I was a freshman in nerd school in 1986. Out of the 8 frosh on my hall, only 2 had their own computers (I was not one of them). I don't think any of the seniors in the singles on the other side of the hall had computers either.
I graduated in 1990 and owning a personal computer capable of running a C or Pascal compiler useful for academic work was an impossible dream. I was lucky enough to have an Amiga, but a C compiler such as Aztec C cost serious money back then. Open source existed but GCC started out on Vax and even by 1990 I think it only ran on very expensive systems like Unix minis and workstations.
As late as the mid-90s in California, some kids showed up at university without a computer.

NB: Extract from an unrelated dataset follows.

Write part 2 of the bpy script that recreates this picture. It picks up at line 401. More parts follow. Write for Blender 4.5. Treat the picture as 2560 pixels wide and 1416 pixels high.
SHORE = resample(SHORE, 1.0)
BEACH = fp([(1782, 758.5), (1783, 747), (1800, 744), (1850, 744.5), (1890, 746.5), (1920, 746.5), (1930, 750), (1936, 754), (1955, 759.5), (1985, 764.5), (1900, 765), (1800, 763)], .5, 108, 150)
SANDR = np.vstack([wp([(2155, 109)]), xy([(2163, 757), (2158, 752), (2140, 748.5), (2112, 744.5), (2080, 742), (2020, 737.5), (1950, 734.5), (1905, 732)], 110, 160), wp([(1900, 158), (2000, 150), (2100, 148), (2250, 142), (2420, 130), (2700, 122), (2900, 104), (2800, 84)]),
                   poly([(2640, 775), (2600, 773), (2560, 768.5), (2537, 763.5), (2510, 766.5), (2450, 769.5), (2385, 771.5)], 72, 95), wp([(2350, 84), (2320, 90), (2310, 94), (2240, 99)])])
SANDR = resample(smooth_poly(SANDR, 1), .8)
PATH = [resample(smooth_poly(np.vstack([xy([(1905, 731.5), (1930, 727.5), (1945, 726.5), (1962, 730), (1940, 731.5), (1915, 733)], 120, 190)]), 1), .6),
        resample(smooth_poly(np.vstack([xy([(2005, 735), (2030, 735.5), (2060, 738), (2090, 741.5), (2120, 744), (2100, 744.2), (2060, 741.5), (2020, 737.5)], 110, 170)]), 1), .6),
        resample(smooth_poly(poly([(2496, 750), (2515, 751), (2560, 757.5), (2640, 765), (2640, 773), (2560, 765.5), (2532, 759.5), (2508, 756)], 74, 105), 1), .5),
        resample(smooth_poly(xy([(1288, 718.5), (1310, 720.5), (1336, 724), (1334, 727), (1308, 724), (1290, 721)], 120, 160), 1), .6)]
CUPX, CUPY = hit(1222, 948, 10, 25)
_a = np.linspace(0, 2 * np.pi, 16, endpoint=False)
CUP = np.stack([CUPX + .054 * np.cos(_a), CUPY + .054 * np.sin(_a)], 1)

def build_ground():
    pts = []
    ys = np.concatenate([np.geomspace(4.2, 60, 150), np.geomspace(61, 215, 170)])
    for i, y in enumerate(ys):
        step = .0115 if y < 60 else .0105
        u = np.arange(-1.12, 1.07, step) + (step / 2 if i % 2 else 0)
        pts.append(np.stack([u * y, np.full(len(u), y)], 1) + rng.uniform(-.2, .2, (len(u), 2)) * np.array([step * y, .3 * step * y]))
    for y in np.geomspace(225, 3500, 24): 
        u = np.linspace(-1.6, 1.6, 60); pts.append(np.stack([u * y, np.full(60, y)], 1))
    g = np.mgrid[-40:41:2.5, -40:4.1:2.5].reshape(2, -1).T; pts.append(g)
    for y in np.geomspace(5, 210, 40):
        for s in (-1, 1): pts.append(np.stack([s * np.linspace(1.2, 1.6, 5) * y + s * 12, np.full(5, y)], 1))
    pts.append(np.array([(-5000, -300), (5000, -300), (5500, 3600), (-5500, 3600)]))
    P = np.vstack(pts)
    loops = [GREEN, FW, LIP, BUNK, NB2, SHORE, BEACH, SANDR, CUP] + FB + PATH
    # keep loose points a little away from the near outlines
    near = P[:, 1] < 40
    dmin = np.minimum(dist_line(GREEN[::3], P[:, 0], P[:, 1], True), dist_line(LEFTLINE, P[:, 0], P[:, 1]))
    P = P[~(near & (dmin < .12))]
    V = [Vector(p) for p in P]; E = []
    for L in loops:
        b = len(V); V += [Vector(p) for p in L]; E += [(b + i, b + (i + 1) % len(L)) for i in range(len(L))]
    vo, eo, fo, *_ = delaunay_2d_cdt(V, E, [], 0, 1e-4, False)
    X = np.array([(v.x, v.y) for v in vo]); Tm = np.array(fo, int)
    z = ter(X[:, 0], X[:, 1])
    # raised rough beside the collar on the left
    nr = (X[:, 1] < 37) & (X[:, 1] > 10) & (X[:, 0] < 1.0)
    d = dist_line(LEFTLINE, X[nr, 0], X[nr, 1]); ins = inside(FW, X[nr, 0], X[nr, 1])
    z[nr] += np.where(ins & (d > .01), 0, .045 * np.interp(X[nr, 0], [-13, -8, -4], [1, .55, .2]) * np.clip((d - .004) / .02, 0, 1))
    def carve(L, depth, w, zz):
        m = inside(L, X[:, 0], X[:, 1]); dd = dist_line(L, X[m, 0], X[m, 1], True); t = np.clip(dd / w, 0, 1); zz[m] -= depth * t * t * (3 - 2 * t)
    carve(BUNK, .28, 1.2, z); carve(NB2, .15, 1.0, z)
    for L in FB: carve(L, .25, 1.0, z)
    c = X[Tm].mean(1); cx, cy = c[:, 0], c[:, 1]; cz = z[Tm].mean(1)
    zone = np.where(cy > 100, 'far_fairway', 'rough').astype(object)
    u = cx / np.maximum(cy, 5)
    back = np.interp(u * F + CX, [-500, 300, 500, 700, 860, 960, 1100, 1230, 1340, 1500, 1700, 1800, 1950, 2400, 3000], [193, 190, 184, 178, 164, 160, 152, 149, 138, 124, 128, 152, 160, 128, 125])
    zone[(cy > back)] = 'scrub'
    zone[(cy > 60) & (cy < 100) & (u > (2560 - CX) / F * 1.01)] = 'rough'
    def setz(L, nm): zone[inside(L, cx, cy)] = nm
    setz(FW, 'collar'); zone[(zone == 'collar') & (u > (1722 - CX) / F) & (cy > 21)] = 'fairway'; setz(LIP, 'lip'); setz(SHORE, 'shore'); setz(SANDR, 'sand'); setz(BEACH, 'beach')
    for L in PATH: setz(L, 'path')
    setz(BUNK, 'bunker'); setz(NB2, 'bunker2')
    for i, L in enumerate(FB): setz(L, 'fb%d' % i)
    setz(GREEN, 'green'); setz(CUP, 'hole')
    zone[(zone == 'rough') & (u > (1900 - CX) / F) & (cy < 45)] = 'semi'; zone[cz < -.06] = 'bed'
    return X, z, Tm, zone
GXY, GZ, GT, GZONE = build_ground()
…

There were PC and Mac labs on campus that were open pretty late, as well as VT100 terminal labs open 24/7 (though these were only used by most students to check email between classes and were on the way out).

All engineering students had a computer, though.

Even in 2000 computers weren’t required - the school had a computer lab you could use if needed, and it was only a few years before that they had begun requiring essays and papers to be printed from a computer.
My sister had a “word processor” for college in the mid 90s, it did spreadsheet stuff and had a floppy drive and a monochrome monitor, maybe those count as a computer too?
Wouldn’t it be more than one person per computer though, seeing as it’s a "home" computer that would likely be shared?